Goal: Consider the data that follows and state how many lines contain the string "with", using the number alone.

Start of Data for this task

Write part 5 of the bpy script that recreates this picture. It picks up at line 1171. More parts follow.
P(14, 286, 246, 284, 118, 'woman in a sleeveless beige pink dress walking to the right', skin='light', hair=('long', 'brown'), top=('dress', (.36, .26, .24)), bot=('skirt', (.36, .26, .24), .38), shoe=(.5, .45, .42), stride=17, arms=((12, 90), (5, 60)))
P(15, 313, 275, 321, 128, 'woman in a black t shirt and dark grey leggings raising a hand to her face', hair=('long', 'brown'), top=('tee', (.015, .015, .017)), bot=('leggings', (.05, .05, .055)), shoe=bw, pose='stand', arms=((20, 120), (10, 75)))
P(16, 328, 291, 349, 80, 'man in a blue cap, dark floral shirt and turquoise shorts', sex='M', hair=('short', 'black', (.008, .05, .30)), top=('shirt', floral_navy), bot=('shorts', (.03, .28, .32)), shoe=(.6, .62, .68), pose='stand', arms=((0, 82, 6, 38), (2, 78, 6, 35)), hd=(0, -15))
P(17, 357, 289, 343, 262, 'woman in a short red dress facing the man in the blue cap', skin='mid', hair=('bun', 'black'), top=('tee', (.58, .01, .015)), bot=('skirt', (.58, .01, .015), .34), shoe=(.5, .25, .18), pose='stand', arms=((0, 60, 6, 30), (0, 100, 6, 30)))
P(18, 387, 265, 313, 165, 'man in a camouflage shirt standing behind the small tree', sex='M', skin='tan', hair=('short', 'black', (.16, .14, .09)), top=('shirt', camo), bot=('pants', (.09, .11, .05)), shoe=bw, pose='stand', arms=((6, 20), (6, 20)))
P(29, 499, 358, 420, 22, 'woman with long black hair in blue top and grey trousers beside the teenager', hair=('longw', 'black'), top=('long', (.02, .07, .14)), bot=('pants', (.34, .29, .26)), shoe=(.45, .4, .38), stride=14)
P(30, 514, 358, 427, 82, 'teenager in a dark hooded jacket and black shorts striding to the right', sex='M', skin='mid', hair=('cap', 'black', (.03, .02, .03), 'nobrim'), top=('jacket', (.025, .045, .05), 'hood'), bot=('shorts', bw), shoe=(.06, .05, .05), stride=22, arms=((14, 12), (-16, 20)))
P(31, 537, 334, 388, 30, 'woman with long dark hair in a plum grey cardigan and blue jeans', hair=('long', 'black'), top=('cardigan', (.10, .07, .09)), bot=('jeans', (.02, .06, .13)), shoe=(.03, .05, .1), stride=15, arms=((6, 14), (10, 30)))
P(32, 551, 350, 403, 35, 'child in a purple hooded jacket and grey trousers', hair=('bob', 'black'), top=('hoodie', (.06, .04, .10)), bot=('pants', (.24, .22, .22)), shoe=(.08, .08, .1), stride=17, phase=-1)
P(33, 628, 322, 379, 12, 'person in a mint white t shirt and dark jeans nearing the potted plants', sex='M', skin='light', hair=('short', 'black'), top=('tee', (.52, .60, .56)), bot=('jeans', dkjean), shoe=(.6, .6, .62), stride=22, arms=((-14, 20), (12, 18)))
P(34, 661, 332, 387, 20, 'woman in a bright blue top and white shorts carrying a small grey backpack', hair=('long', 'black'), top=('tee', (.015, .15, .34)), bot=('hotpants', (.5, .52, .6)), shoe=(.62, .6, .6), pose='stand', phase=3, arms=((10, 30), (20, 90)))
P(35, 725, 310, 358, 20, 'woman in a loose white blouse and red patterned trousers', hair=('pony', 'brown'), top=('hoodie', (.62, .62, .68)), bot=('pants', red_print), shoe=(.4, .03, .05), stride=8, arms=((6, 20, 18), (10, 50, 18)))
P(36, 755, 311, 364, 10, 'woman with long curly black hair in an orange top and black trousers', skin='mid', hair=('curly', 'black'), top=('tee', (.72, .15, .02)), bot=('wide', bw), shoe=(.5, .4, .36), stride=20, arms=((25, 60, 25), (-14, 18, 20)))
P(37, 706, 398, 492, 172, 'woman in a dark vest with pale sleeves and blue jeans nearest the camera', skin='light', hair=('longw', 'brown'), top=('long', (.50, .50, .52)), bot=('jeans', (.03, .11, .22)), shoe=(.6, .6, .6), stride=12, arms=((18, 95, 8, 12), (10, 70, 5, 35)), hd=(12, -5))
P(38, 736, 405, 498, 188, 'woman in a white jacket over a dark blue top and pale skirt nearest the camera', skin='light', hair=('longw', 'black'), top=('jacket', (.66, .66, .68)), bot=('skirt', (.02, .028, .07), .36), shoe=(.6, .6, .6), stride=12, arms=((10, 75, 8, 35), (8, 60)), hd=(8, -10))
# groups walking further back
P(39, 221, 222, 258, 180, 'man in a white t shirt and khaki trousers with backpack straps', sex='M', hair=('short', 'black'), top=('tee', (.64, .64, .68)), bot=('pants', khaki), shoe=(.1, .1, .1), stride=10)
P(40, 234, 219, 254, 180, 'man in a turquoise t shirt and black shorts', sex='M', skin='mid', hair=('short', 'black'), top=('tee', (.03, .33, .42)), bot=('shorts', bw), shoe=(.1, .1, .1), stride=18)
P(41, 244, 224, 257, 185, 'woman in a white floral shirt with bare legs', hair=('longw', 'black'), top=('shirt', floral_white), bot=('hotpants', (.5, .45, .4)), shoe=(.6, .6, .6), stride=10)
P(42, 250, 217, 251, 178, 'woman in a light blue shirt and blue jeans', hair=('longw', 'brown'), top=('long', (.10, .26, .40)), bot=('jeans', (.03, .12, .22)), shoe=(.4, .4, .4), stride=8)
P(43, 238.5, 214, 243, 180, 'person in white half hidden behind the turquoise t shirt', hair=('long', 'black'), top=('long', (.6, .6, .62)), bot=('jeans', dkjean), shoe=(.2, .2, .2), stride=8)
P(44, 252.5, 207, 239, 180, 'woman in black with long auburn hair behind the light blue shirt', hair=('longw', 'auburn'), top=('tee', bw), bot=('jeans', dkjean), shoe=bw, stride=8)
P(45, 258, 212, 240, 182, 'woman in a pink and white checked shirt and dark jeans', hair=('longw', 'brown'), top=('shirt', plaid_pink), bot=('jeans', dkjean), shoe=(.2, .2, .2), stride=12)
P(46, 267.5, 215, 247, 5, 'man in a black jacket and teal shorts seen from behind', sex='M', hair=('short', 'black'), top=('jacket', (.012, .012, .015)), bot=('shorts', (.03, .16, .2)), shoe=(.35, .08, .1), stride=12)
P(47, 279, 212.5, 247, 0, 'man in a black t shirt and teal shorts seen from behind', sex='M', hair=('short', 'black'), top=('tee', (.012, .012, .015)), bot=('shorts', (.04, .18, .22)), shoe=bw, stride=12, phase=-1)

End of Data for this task
Start of Data for this task

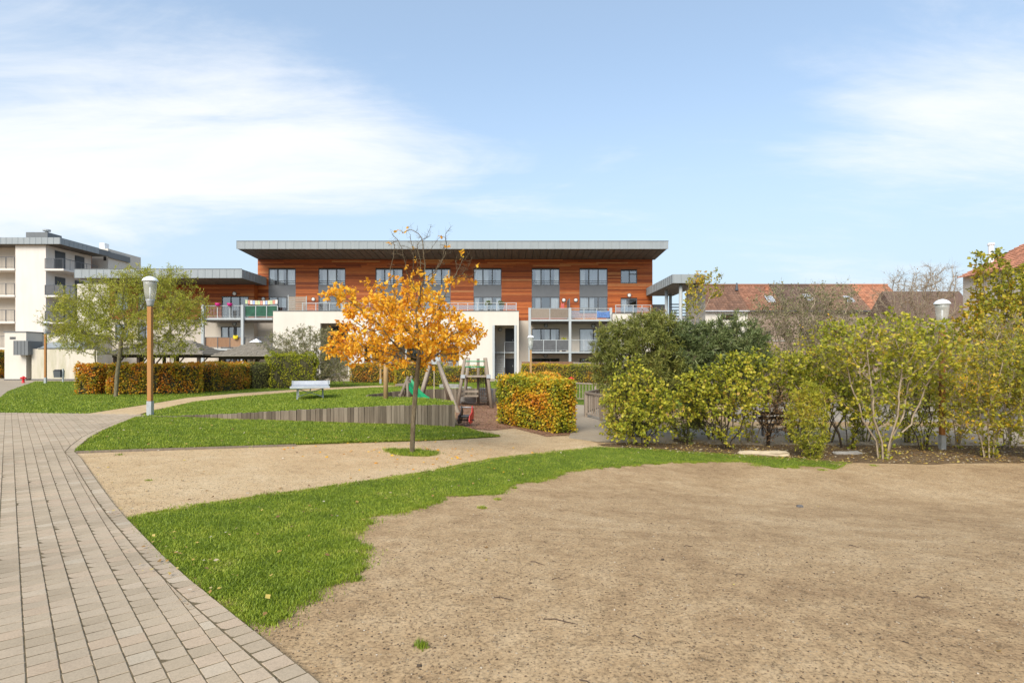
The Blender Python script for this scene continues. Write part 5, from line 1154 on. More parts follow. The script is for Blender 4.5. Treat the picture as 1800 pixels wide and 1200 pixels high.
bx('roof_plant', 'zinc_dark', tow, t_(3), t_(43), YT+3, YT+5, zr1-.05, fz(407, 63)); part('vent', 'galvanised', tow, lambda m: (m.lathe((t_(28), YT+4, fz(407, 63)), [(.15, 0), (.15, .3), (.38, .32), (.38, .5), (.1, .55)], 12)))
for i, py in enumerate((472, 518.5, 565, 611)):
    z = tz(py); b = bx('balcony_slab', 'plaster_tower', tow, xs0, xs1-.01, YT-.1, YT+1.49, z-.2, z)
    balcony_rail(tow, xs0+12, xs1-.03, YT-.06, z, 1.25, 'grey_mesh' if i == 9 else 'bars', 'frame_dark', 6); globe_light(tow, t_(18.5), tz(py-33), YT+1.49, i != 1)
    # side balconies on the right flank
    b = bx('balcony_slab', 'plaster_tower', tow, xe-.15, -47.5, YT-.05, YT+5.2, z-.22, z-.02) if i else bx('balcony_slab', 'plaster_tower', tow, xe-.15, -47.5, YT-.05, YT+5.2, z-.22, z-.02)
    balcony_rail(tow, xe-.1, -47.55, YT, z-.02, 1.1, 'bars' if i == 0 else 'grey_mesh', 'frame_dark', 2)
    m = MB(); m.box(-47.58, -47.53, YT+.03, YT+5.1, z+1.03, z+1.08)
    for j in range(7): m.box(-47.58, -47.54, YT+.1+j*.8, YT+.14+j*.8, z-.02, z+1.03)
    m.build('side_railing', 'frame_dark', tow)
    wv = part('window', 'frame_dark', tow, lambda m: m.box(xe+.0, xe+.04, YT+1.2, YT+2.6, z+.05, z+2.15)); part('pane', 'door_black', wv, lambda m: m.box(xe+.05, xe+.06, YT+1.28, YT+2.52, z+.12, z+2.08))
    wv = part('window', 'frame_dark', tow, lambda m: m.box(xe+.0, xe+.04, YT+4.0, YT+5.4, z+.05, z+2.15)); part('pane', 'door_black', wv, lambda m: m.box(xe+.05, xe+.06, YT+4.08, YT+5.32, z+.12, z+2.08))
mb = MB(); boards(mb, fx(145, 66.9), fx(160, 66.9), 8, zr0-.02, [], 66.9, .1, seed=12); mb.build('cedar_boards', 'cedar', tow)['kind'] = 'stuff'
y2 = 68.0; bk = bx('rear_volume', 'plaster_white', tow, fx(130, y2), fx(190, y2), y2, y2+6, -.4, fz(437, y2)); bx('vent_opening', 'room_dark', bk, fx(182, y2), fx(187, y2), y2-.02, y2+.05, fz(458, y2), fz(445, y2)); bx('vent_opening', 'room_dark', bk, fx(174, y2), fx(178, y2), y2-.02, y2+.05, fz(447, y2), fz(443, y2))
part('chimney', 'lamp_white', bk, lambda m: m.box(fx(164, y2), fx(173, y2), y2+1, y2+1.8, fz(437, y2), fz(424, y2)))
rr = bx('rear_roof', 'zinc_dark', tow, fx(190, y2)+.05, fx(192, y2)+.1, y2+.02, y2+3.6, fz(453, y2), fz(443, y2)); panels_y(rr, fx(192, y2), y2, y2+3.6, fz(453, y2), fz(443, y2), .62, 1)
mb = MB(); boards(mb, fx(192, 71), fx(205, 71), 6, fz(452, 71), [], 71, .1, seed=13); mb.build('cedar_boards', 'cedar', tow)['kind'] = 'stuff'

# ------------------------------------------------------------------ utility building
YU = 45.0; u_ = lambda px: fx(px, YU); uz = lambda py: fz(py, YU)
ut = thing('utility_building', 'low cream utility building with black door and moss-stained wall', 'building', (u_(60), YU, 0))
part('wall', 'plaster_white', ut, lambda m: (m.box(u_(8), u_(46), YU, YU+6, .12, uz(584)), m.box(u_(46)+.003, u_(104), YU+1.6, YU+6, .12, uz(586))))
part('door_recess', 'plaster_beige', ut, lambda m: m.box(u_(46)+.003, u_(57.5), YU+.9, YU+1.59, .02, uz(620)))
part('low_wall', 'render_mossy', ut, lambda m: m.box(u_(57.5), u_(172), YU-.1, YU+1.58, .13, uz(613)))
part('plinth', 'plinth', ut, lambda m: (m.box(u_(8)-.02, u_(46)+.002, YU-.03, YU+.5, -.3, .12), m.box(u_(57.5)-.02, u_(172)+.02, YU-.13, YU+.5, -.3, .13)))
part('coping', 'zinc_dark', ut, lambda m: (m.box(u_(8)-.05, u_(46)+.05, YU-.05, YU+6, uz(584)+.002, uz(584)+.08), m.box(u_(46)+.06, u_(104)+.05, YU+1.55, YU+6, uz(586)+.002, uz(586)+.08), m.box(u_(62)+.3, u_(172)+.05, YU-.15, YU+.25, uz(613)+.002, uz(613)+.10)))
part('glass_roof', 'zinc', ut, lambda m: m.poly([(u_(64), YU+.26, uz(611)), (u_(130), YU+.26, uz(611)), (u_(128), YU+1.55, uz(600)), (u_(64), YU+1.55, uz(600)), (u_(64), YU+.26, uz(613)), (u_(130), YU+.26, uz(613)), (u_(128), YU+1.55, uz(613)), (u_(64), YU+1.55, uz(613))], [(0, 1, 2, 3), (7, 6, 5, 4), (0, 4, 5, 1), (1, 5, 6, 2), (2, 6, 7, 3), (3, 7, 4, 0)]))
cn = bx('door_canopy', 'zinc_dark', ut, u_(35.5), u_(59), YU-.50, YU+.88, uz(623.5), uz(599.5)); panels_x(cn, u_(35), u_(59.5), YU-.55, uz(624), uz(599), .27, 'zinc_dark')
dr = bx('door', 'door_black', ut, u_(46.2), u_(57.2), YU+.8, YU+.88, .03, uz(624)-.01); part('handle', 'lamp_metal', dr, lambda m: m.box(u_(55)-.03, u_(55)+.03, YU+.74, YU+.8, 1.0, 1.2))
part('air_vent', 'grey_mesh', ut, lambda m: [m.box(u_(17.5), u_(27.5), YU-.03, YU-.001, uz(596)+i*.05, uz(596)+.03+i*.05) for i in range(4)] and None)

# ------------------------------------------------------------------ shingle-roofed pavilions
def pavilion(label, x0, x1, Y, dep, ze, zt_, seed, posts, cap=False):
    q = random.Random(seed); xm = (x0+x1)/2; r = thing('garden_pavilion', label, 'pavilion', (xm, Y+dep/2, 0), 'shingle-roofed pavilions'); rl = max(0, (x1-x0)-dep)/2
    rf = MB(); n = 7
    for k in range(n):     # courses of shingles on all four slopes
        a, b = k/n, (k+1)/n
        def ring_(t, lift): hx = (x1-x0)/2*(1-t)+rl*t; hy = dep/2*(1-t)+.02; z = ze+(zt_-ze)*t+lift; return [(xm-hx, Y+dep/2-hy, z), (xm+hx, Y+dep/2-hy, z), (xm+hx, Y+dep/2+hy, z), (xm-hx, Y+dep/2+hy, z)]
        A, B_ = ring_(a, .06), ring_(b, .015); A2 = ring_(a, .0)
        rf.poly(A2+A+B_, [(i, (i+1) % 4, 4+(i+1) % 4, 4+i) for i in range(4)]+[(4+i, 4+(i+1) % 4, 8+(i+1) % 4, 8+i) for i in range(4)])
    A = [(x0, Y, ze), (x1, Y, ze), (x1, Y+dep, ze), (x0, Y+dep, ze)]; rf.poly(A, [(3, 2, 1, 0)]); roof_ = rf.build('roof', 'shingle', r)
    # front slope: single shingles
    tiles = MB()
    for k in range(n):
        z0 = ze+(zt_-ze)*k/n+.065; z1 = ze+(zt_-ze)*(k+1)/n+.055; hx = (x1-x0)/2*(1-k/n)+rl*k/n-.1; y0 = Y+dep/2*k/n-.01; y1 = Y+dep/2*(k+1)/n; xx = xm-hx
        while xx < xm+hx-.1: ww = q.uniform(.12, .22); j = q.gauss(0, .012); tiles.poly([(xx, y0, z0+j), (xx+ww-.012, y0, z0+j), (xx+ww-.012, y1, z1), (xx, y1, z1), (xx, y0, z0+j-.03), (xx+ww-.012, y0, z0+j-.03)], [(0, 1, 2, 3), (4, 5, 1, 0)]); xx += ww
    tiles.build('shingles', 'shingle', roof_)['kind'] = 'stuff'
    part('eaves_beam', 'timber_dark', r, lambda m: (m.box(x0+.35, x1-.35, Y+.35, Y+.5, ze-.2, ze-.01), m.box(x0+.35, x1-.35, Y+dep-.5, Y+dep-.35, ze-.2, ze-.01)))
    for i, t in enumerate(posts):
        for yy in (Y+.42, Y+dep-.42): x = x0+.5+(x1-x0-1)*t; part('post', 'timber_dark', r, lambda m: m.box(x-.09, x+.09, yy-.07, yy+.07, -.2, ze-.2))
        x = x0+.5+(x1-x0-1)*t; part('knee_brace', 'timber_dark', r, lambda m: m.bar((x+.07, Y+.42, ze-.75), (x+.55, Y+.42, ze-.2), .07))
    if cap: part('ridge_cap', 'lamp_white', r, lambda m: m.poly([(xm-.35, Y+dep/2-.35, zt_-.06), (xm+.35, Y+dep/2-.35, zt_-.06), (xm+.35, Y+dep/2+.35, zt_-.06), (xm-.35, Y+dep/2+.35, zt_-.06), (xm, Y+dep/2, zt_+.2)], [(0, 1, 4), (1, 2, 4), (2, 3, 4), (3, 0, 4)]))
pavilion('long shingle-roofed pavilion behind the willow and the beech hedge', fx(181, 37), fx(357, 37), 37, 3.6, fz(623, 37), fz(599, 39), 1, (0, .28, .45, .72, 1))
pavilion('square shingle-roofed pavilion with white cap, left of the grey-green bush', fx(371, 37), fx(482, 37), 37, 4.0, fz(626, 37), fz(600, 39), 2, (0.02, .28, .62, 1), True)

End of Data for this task
Start of Data for this task

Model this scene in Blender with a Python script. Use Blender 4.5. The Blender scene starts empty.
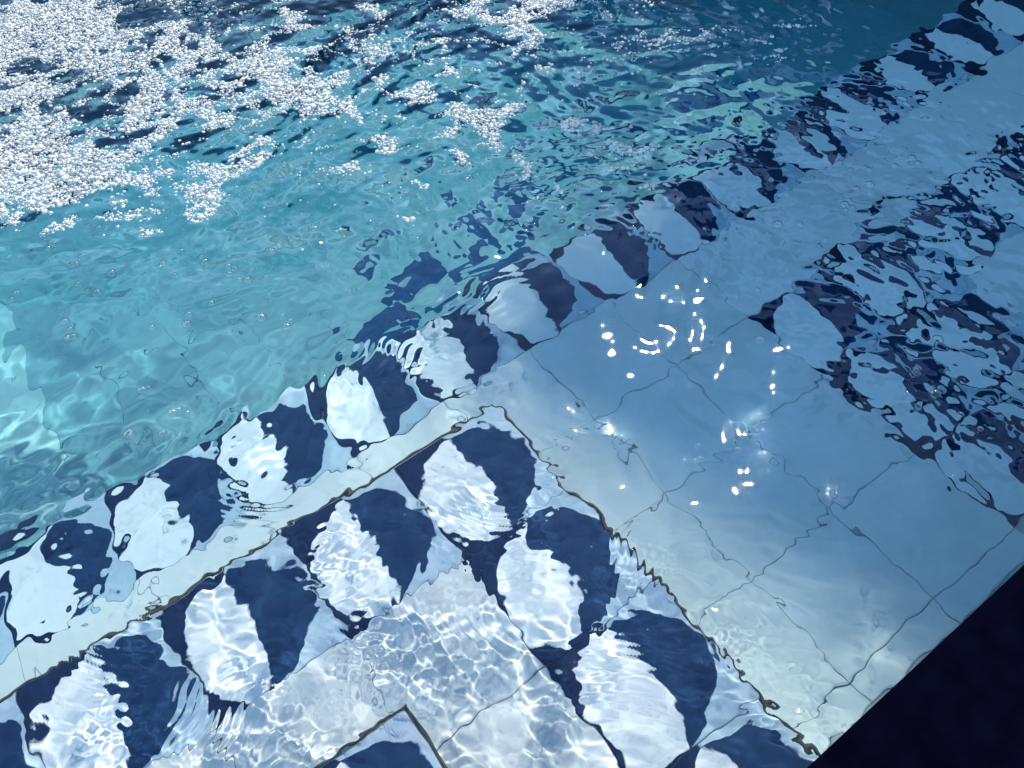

End of Data for this task

Solution for this problem: 10